PROVIDED MATERIAL>
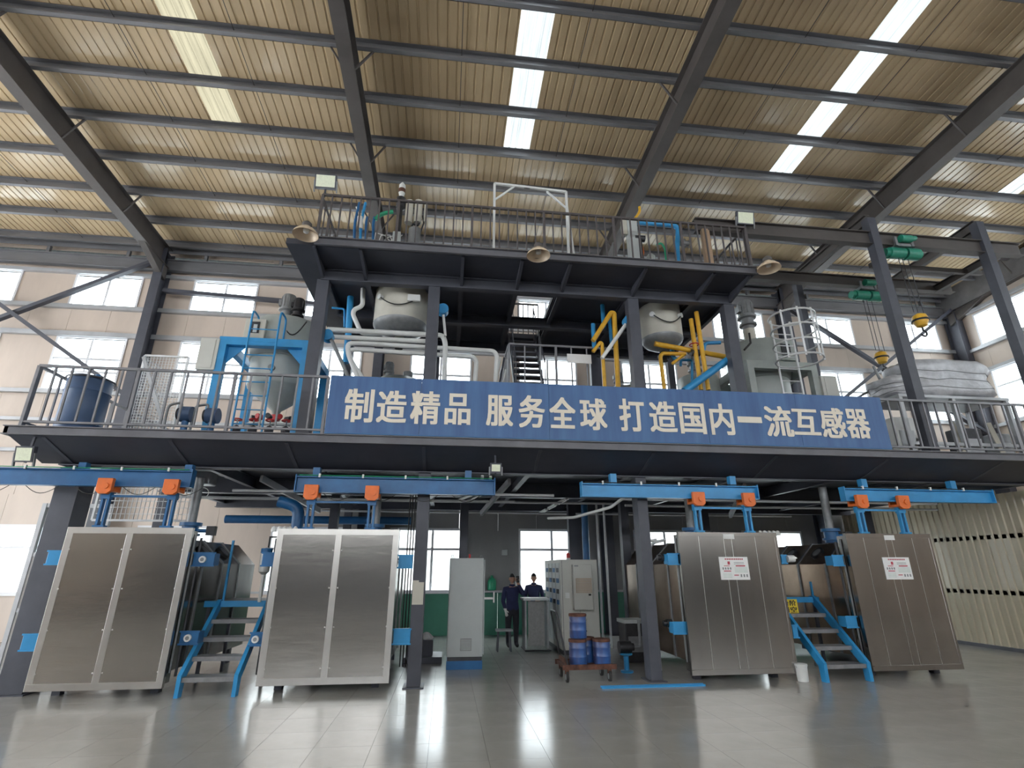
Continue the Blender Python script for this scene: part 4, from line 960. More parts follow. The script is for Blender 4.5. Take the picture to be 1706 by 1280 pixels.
hung('feed_vessel', 'cream feed vessel hanging under the upper platform above the yellow pipes', 4.88, 10.78, .48, 'vessel_cream', False)
# degassing vessels standing lower behind the pipes
for x, lab in ((-1.3,'grey degassing vessel standing behind the white insulated pipes'),(4.45,'grey degassing vessel standing behind the yellow pipes')):
    t = vessel('degassing_vessel', lab, (x,12.2,DZ), [(.3,4.0),(.3,4.1),(.12,4.15),(.12,4.5),(.62,4.95),(.66,5.0),(.66,5.9),(.70,5.92),(.70,5.98),(.5,6.15),(0,6.25)], 'vessel')
    MB().cyl((x+.2,12.2,6.2),(x+.2,12.2,6.4),.12,n=14).build('top_flange', M['midmetal'], t, smooth=40); motor(t, x-.25, 12.1, 6.15, .8)
    MB().tube([(x-.7,11.5,5.4),(x+.6,11.45,5.25)],.06,10).build('inlet_pipe', M['midmetal'], t, smooth=50)
    b_ = MB().box(x-.2,x+.35,11.42,11.5,4.95,5.15).build('gauge_panel', M['darkmetal'], t)

# white insulated pipes (left bay)
def pp_(pts, Y): return [at(px, py, Y) for px, py in pts]
WP = 'white insulated pipes'
pipe('insulated_pipe', pp_([(546,549),(738,559),(742,572),(740,640)], 10.35), .055, M['white'], 'topmost white insulated pipe running past the column', group=WP)
pipe('insulated_pipe', pp_([(548,561),(712,569),(724,571)], 10.4), .05, M['white'], 'second white insulated pipe from the top, beside the blue cap', group=WP)
pipe('insulated_pipe', pp_([(600,640),(580,590),(579,572),(600,572),(822,585),(828,592),(825,650)], 10.45), .05, M['white'], 'third white insulated pipe, dropping near the stair railing', group=WP)
pipe('insulated_pipe', pp_([(610,640),(584,600),(580,583),(600,583),(788,595),(794,602),(790,650)], 10.5), .05, M['white'], 'lowest white insulated pipe with short drop behind the banner', group=WP)
pipe('insulated_pipe', pp_([(605,470),(604,510),(590,516),(588,524),(602,556),(640,556),(668,546)], 10.6), .05, M['white'], 'white insulated pipe bending down from the upper platform', group=WP)
def capped(name, pts, Y, r, m, label, capm='blue'):
    P = pp_(pts, Y); t = thing(name, label, 'pipe', tuple(P[-1]))
    MB().tube(round_path(P,.1), r, 10).build('tube', M[m], t, smooth=50)
    MB().cyl(P[0]+Vector((0,-.09,0)), P[0]+Vector((0,.1,0)), .12, n=20).build('end_cap', M[capm], t, smooth=40)
    MB().cyl(P[0]+Vector((0,-.1,0)), P[0]+Vector((0,-.09,0)), .1, n=20).build('cap_face', M[capm], t, smooth=40)
capped('capped_chute', [(546,560),(553,568),(582,632)], 10.2, .04, 'midmetal', 'grey slanting tube with round blue cap by the column left of the banner')
capped('capped_chute', [(738,517),(742,560)], 10.2, .03, 'white', 'thin tube under a round blue cap beside the second upper column')
capped('capped_chute', [(1047,535),(1034,553),(1003,597)], 10.1, .045, 'white', 'slanting pale tube with round blue cap beside the third upper column')
capped('capped_chute', [(1221,595),(1205,605),(1140,652)], 10.1, .085, 'blue', 'thick sky blue slanting pipe with round cap at the fourth upper column')
for pts, Y, r, lab in (([(584,495),(581,550),(576,605)],10.8,.07,'thick sky blue upright pipe by the bending white pipe'),([(553,513),(574,515),(574,545)],10.9,.025,'thin sky blue elbow pipe beside the upright'),
     ([(1002,488),(1006,546)],10.7,.05,'sky blue upright pipe under the upper platform by the yellow bend'),([(988,540),(990,582)],10.7,.05,'short sky blue upright pipe left of the yellow bend'),([(1015,530),(1019,575)],10.8,.04,'dark blue upright pipe behind the yellow bend'),
     ([(1109,503),(1121,595),(1128,600)],10.6,.05,'long sky blue upright pipe crossing the right feed vessel'),([(1200,571),(1174,572),(1171,592),(1180,640)],10.9,.045,'sky blue bent pipe behind the twin yellow pipes'),
     ([(1134,610),(1134,600),(1153,600),(1153,640),(1140,652)],10.8,.03,'sky blue loop of thin pipe low behind the banner')):
    pipe('blue_pipe', pp_(pts, Y), r, M['blue'], lab, group='blue process pipes')
for pts, Y, r, lab in (([(988,568),(1018,521),(1023,522),(1030,650)],10.3,.055,'yellow pipe with peaked bend near the stair railing'),([(988,586),(1000,571),(1003,573),(1008,650)],10.25,.04,'lower yellow pipe with small bend near the stair railing'),
     ([(1151,532),(1168,650)],10.3,.05,'first of the twin yellow upright pipes'),([(1160,520),(1180,650)],10.25,.05,'second of the twin yellow upright pipes'),
     ([(1091,573),(1216,596)],10.4,.06,'yellow pipe running level across the twin uprights'),([(1107,650),(1100,594),(1104,589),(1142,590)],10.45,.045,'yellow pipe bending down under the right feed vessel'),
     ([(1139,592),(1120,606)],10.45,.035,'short slanting yellow pipe beside the blue upright')):
    pipe('yellow_pipe', pp_(pts, Y), r, M['yellow'], lab, group='yellow process pipes')
cvx = at(1158,588,10.35)
cv = thing('control_valve', 'dark hand valve cluster on the level yellow pipe', 'valve', tuple(cvx))
MB().cyl(cvx+Vector((0,0,-.08)),cvx+Vector((0,0,.2)),.04,n=10).build('stem', M['darkmetal'], cv, smooth=40); MB().tube([tuple(cvx+Vector((.1*math.cos(a),.1*math.sin(a),.2))) for a in [2*math.pi*i/14 for i in range(14)]],.014,6,True).build('handwheel', M['red'], cv, smooth=50); MB().cyl(cvx+Vector((-.1,0,0)),cvx+Vector((.1,0,0)),.08,n=14).build('valve_body', M['darkmetal'], cv, smooth=40)

# stairs in the middle
sm = thing('steel_stairs', 'charcoal steel stairs rising to the opening in the upper platform', 'stairs', (1.85, 12.6, DZ))
def flight(y0, z0, y1, z1, x0, x1, n):
    for x in (x0, x1): MB().prism([(y0,z0-.1),(y0,z0+.12),(y1,z1+.12),(y1,z1-.1)], x-.02, x+.02, lambda a,c,d: (d,a,c)).build('stringer', M['steel'], sm)
    for k in range(n):
        t = (k+1)/(n+1); y = y0+(y1-y0)*t; z = z0+(z1-z0)*t
        MB().box(x0,x1,y-.12,y+.12,z-.02,z+.02).build('tread', M['steel'], sm)
flight(11.25, 5.55, 12.82, 7.78, 1.45, 2.14, 9)
flight(15.2, DZ, 12.7, 5.52, 2.5, 3.3, 6)
MB().box(1.2,3.75,10.65,12.7,5.49,5.55).build('raised_landing', M['steel'], sm)
for x_ in (1.25,3.7):
    for y_ in (10.75,12.6): MB().box(x_-.05,x_+.05,y_-.05,y_+.05,DZ,5.49).build('landing_leg', M['steel'], sm)
for x0 in (1.45, 2.14):
    MB().tube([(x0,11.25,6.45),(x0,12.82,8.68)],.018,6).build('handrail', M['steel'], sm)
    for k in range(5): MB().bar((x0,11.25+.39*k,5.55+.557*k),(x0,11.25+.39*k,6.45+.557*k),.02,.02).build('handrail_post', M['steel'], sm)
railing('guard_railing', 'charcoal railing around the raised stair landing behind the banner', (1.22,10.7), (3.72,10.7), 5.55, 1.08, .36, 3, m=M['railm'], lower=.1)
railing('guard_railing', 'short charcoal railing down the side of the raised stair landing', (1.22,10.8), (1.22,12.6), 5.55, 1.08, .3, 3, m=M['railm'], lower=.1)
railing('guard_railing', 'dark railing around the opening of the upper platform', (1.3,12.95), (2.3,12.95), 7.88, 1.0, .14, 8, m=M['railtop'], lower=.06)
q = at(965,598,10.66); one('notice_sheet', MB().box(q.x-.28,q.x+.28,10.655,10.665,q.z-.11,q.z+.11), M['paper'], 'blank white sheet hanging on the stair landing railing', 'notice', loc=tuple(q))
q = at(868,535,12.9); one('warning_plate', MB().box(q.x-.22,q.x+.22,12.915,12.925,q.z-.08,q.z+.08), M['yellowsign'], 'small yellow plate on the railing of the platform opening', 'sign', loc=tuple(q))
q = Vector((2.75,11.6,5.85)); one('white_canister', MB().lathe([(.14,0),(.16,.02),(.16,.3),(.1,.38),(.05,.4),(0,.4)],(q.x,11.6,q.z-.3),16), M['white'], 'white canister on the raised stair landing', 'canister', smooth=40, loc=(q.x,11.6,q.z-.3))
for k in range(3):
    a = at(826+6*k,640,11.3); c = at(834+6*k,596,11.5)
    pipe('leaning_tube', [c, a], .022, M['white' if k != 1 else 'steel'], ['first','second','third'][k]+' thin tube leaning between the white pipe drop and stair railing', 'tube', 'leaning tubes')

# right: grey framed vessel with caged ladder
gf = thing('vessel_stand', 'grey steel frame holding the right mixing vessel', 'stand', (7.95, 11.6, DZ))
for x in (7.08, 8.72):
    for y in (10.95, 12.7): MB().box(x-.08,x+.08,y-.08,y+.08,DZ,6.6).build('post', M['vessel'], gf)
for y in (10.95, 12.7): MB().box(7.16,8.64,y-.08,y+.08,6.4,6.6).build('cross_beam', M['vessel'], gf)
for x in (7.08, 8.72): MB().box(x-.08,x+.08,11.03,12.62,6.4,6.6).build('side_beam', M['vessel'], gf)
v = vessel('mixing_vessel', 'grey-green mixing vessel inside the grey frame behind the caged ladder', (7.9,11.85,5.0), [(.06,4.75),(.09,5.0),(.66,5.5),(.68,5.55),(.68,6.35),(.72,6.4),(.76,6.6),(.76,7.25),(.72,7.36),(.4,7.42),(0,7.44)], 'vessel')
MB().box(7.95,8.5,11.05,11.2,6.72,7.3).build('control_panel', M['vessel'], v, bevel=.015); MB().box(8.08,8.32,11.03,11.05,6.85,7.15).build('sight_window', M['darkmetal'], v)
MB().cyl((7.6,11.5,7.38),(7.6,11.5,7.72),.15,n=18).build('motor_stool', M['vessel_cream'], v, smooth=40); motor(v, 7.6, 11.5, 7.72, 1.45)
MB().cyl((7.5,11.2,5.6),(7.5,11.12,5.6),.08,n=14).build('side_port', M['darkmetal'], v, smooth=40)
MB().tube([(7.3,11.05,7.4),(7.25,10.98,7.1),(7.05,10.98,6.9)],.025,8).build('hose', M['rubber'], v, smooth=60)
bx = thing('control_box', 'pale grey control box mounted beside the grey frame', 'control box', (9.0,10.9,5.4))
MB().box(8.79,9.2,10.8,11.1,5.35,6.25).build('casing', M['cabinet_warm'], bx, bevel=.01); MB().box(8.87,9.17,10.79,10.8,5.39,6.21).build('lid', M['cabinet_warm'], bx)
cl = thing('caged_ladder', 'white caged ladder in front of the right mixing vessel', 'ladder', (8.15, 10.6, DZ))
lx0, lx1, ly = 7.62, 8.12, 10.62
for x in (lx0, lx1): MB().tube([(x,ly,DZ),(x,ly,7.55)],.025,8).build('side_rail', M['wire'], cl, smooth=50)
for k in range(11): MB().cyl((lx0,ly,DZ+.3*k+.2),(lx1,ly,DZ+.3*k+.2),.014,n=8).build('rung', M['wire'], cl, smooth=40)
ccx, ccy, cr = 7.87, 10.2, .5
for z in (6.35, 6.72, 7.09, 7.45):
    MB().tube([(ccx+cr*math.cos(a), ccy+cr*math.sin(a)*.95, z) for a in [2*math.pi*i/28 for i in range(28)]], .022, 6, True).build('cage_hoop', M['wire'], cl, smooth=50)
for a in (-2.6, -1.9, -1.2, -.5): MB().bar((ccx+cr*math.cos(a),ccy+cr*.95*math.sin(a),6.3),(ccx+cr*math.cos(a),ccy+cr*.95*math.sin(a),7.5),.045,.012).build('cage_strap', M['wire'], cl)
t = vessel('hopper', 'grey hopper behind the fourth upper column with round motor on top', (6.45,12.3,DZ), [(.25,4.0),(.25,4.1),(.1,4.2),(.1,4.8),(.5,5.4),(.52,5.45),(.52,6.5),(.5,6.6),(0,6.7)], 'vessel'); motor(t, 6.35, 12.2, 6.68, 1.2)
MB().prism([(6.0,5.4),(6.7,5.7),(6.7,5.85),(6.0,5.5)], 11.0, 11.08, lambda a,c,d: (a,d,c)).build('sloping_bracket', M['vessel'], t)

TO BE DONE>
Only lines that contain the word "from" are wanted; copy each of them.

CORRECT ANSWER>
Continue the Blender Python script for this scene: part 4, from line 960. More parts follow. The script is for Blender 4.5. Take the picture to be 1706 by 1280 pixels.
pipe('insulated_pipe', pp_([(548,561),(712,569),(724,571)], 10.4), .05, M['white'], 'second white insulated pipe from the top, beside the blue cap', group=WP)
pipe('insulated_pipe', pp_([(605,470),(604,510),(590,516),(588,524),(602,556),(640,556),(668,546)], 10.6), .05, M['white'], 'white insulated pipe bending down from the upper platform', group=WP)